Former Nike and Citigroup executive Nikki Doucet has been appointed to lead the organisation, NewCo, effective immediately, and will oversee plans for all 24 clubs to move into the new governance structure ahead of the 2024-25 campaign.

Each club who participates in the WSL and Championship will act as shareholders under the NewCo model, which has long been in the works and is seen as an important step in growing what an independent review concluded this summer has potential to become a billion-pound domestic women’s football industry within 10 years.

Baroness Sue Campbell, the FA’s director of women’s football, said: “The women’s professional game is in the strongest place that it has ever been thanks to the hard work of everybody involved in its development so far, but we firmly believe that the NewCo will take it to another level entirely.

“Each of our 24 clubs and the league itself wants the Barclays Women’s Super League and Barclays Women’s Championship to be setting the standards for women’s football around the world, and this venture into a new governing body is the next step in us achieving that ambition.

“This is a historical moment for the women’s professional game in this country, and it is a move that will see our clubs and players make even bigger strides both on and off the pitch.”

Former England international Karen Carney led the independent review into the women’s game, commissioned by the government in 2022, concluding in July that “women’s football is a start-up business.”

“If you’re starting something you have to have an influx of money.

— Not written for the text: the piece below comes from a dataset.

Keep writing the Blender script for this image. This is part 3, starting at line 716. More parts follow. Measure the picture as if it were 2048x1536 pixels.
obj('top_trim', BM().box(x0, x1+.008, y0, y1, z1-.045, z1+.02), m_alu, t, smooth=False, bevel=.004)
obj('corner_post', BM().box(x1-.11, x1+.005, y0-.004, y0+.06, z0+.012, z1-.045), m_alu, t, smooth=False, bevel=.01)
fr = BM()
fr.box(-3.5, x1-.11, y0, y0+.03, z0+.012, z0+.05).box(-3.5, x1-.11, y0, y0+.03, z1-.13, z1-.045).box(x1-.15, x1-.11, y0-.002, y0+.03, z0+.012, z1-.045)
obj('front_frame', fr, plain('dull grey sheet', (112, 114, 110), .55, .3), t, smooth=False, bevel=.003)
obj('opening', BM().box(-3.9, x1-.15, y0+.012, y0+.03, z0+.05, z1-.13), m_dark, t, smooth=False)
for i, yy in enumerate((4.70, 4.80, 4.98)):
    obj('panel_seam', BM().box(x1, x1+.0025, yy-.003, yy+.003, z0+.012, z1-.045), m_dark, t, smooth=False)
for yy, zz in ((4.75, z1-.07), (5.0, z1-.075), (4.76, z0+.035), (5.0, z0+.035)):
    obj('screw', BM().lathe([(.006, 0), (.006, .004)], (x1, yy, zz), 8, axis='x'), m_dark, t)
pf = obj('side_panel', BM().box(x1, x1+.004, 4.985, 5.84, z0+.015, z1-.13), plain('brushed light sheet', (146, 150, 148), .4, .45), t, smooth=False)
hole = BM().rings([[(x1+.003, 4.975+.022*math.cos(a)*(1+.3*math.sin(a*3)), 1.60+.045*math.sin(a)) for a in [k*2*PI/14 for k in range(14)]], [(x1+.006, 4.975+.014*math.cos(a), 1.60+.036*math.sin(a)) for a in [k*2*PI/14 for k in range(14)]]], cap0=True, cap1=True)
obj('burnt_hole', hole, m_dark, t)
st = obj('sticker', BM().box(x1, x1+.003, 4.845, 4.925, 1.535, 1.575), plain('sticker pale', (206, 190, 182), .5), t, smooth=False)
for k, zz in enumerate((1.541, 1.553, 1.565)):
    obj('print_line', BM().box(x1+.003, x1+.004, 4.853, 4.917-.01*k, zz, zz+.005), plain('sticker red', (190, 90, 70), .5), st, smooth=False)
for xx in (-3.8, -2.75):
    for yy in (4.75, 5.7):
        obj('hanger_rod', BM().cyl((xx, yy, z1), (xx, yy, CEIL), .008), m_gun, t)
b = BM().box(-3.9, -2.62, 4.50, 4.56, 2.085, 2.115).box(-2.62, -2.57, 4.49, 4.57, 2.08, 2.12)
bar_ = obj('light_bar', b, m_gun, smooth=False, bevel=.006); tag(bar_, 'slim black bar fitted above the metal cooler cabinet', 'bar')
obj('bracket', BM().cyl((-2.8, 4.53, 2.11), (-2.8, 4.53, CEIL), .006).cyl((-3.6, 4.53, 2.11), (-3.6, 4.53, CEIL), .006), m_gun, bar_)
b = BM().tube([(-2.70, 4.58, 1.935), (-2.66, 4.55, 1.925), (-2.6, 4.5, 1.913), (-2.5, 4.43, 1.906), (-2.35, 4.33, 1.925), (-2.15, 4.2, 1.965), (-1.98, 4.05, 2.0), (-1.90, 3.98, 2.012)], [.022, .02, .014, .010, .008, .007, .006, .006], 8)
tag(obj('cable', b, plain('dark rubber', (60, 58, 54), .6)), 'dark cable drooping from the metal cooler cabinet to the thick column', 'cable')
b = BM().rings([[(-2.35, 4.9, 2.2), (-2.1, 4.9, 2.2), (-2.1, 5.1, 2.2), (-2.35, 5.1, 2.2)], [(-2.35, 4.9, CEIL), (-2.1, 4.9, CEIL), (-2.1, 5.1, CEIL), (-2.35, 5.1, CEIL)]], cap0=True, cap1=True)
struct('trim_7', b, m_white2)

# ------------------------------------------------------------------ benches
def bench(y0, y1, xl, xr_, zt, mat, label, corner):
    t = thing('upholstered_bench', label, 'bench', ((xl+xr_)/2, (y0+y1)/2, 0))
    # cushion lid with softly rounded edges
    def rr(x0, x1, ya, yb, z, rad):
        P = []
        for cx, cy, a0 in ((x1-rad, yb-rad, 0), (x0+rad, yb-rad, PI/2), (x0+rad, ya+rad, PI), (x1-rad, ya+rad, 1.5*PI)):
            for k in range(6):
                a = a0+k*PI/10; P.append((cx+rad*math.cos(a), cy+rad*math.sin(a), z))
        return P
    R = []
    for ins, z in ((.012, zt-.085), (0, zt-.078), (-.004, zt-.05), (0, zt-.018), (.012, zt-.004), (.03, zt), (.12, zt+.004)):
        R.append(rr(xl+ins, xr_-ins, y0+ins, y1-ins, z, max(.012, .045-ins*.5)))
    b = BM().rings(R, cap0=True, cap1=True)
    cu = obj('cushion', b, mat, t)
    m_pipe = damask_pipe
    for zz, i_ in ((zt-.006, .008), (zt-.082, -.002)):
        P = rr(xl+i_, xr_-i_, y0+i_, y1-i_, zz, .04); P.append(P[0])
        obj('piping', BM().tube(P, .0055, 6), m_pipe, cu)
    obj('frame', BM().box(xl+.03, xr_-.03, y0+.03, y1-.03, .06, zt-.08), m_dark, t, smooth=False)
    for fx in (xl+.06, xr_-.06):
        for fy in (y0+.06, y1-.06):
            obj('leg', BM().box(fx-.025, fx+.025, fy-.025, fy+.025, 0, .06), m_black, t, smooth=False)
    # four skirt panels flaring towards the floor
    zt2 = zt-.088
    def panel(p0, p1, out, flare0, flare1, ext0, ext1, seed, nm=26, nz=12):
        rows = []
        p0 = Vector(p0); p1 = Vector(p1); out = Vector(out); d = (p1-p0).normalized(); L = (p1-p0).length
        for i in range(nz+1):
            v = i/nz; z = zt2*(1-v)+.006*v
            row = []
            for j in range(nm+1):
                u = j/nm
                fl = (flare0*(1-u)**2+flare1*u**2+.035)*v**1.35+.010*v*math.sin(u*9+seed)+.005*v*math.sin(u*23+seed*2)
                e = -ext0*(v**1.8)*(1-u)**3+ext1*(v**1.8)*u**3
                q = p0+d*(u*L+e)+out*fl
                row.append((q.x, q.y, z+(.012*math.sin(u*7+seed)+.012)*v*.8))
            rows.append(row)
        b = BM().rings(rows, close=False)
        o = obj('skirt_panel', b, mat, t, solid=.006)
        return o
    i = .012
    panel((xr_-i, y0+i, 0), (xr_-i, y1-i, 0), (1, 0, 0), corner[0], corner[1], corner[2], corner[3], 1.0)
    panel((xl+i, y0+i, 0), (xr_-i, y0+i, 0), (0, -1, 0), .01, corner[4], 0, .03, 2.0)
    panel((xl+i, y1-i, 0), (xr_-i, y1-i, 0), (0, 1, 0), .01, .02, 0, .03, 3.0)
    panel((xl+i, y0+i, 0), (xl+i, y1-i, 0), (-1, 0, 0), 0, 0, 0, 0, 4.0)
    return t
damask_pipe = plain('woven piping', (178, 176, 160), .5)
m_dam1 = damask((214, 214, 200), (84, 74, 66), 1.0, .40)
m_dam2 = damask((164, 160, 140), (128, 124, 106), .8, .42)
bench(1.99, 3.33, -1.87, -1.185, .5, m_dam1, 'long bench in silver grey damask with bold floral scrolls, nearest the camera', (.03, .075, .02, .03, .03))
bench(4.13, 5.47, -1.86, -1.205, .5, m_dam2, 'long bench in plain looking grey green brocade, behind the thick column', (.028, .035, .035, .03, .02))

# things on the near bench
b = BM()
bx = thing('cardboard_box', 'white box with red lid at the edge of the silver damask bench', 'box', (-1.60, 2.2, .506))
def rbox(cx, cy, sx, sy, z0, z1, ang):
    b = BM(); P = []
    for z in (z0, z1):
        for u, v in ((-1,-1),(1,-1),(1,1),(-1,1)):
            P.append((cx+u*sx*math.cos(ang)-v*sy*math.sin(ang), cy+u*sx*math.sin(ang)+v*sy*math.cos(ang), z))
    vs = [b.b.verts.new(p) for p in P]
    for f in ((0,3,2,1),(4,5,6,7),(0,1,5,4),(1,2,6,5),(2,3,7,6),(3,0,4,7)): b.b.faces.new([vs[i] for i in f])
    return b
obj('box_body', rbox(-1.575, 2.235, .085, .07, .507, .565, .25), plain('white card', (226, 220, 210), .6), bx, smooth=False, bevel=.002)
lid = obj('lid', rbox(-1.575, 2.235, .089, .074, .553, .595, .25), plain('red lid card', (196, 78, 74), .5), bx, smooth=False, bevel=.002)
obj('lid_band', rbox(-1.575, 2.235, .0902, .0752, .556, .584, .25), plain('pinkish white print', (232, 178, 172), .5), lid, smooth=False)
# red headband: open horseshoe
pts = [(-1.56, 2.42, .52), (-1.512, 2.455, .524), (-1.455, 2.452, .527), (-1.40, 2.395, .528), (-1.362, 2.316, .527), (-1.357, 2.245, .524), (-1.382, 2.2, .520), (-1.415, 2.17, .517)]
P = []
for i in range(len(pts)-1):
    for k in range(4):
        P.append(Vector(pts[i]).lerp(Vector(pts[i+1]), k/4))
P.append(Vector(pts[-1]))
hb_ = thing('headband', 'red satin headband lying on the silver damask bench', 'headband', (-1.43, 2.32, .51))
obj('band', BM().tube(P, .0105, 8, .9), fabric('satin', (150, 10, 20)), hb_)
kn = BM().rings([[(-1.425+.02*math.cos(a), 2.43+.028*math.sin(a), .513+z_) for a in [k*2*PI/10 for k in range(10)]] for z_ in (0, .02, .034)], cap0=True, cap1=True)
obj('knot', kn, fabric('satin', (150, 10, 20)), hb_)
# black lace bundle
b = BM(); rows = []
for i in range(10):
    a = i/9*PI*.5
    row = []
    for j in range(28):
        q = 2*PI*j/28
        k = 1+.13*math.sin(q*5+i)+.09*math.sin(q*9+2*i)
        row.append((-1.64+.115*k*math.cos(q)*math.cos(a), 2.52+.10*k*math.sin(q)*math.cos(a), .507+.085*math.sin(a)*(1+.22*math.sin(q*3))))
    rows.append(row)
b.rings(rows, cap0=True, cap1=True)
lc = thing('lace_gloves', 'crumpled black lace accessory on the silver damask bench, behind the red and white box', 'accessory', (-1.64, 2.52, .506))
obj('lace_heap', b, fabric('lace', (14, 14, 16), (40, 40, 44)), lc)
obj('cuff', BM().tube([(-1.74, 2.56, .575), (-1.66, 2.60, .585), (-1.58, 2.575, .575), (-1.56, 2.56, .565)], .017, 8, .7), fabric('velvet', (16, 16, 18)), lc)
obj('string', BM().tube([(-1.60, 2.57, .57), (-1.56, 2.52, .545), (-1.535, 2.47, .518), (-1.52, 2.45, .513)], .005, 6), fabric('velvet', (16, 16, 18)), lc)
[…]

In 10 years’ time I really do believe this sport could be a billion-pound industry,” she said.

This is a historical moment for the women’s professional game in this country, and it is a move that will see our clubs and players make even bigger strides both on and off the pitch

Baroness Sue Campbell

NewCo, a restructure of power similar to the Premier League’s 20-club governance model, is viewed by many as a critical next phase in the commercial growth of the English women’s game.

A working group chaired by Arsenal CEO Vinai Venkatesham, with Doucet serving as an independent consultant, led on developing the proposal for NewCo and involved 10 representatives from WSL and Championship clubs including Crystal Palace chair Steve Parish and Patrick Stewart, who earlier this month was appointed interim chief at Manchester United.

Venkatesham added: “This is a pivotal moment in the history of the women’s professional game, as we look to work together to build the most distinctive, competitive and entertaining women’s football club competition in the world.

“Setting up NewCo provides the opportunity to accelerate the sustainable growth of the women’s game and will not only support the development of the Barclays Women’s Super League and Barclays Women’s Championship, but the entirety of the women’s football pyramid.

“It has been a constructive and collective effort to get to this stage, and Nikki’s appointment encapsulates the ambition we have for NewCo. With her vision for women’s football, the future is incredibly bright.”

Asked for her thoughts on the news, England forward Beth Mead told a press conference: “We want the game to move to a new level and keep pushing it forward and I think although the FA has done an amazing job over so many years, it was time to let go of those stabilisers and let somebody else take over.

“Hopefully in the long run that can help us push the game and the leagues to the next level and ultimately that’s what we want to keep doing. I think the sky’s the limit and we have to keep pushing it there.”